I wonder which one of the two verbs below fits better in each sense and which one doesn't work in which sentence and why:

Soak: to make something completely wet.

Drench: To drench something or someone means to make them completely wet.

1. A car drove through a puddle and I got...........
a. drenched
b. soaked

2. When we got out of the river we were............
a. drenched
b. soaked

3. The boy was ............ after playing in the rain.
a. drenched
b. soaked

1 Answer 1


The main difference between soak and drench is that Soak is used for something that absorbs water. (paper, cloth, wood etc) while Drench is used for others, like people etc.

Also, according wikidiff, "soak is to be saturated with liquid by being immersed in it while drench is to soak, to make very wet" (but not put/immerse the object in water, rather throw the water at them or them getting wet by a very sudden and quick process.)

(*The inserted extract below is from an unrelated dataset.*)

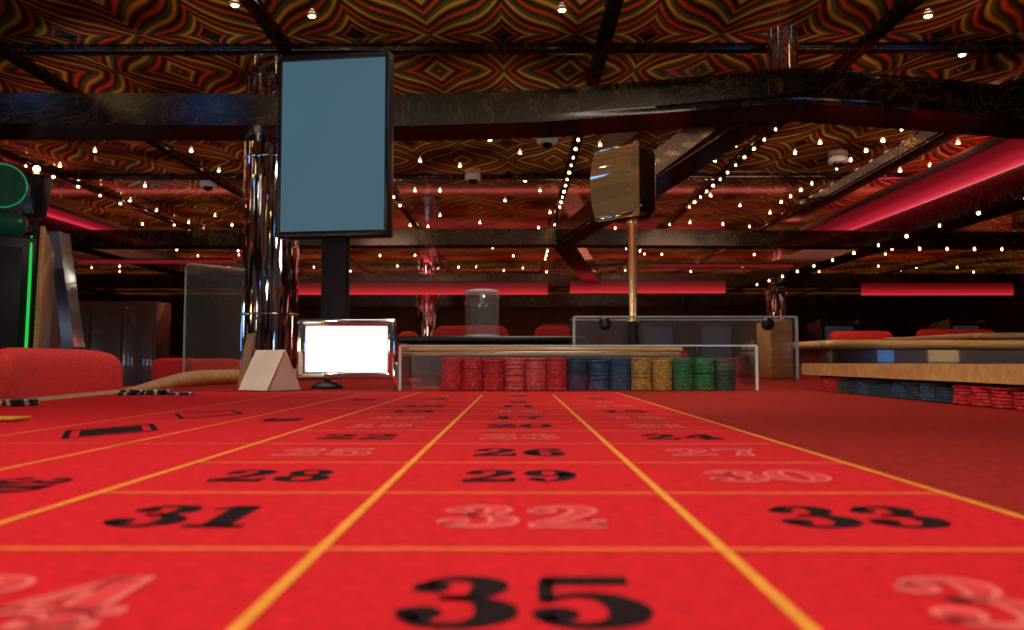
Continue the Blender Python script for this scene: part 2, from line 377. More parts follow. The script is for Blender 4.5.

So 1,3 would use drenched and 2 will use soak.

  • 1
    And conversely, you can put out a fire by drenching it, but you don't soak it. Jul 19, 2019 at 10:12
  • 1
    @A-friend Drenching probably. Using "wet" is always the safest option, though :)
    – Bella Swan
    Jul 19, 2019 at 11:34
  • 1
    @A-friend "soak" can be used for people, but with a different meaning. When someone soaks in a hot bath, it's not assumed that they absorb much of the bath water itself, but rather they absorb the heat from the water.
    – Andrew
    Jul 19, 2019 at 14:53
  • 1
    I would argue that in conversational English, either soak or drench would be acceptable in any of the examples.
    – Luck
    Jul 19, 2019 at 16:36
  • 1
    +1 for all of you. Thank you very much @Andrew, Bella Swan and Luck for responding to this question.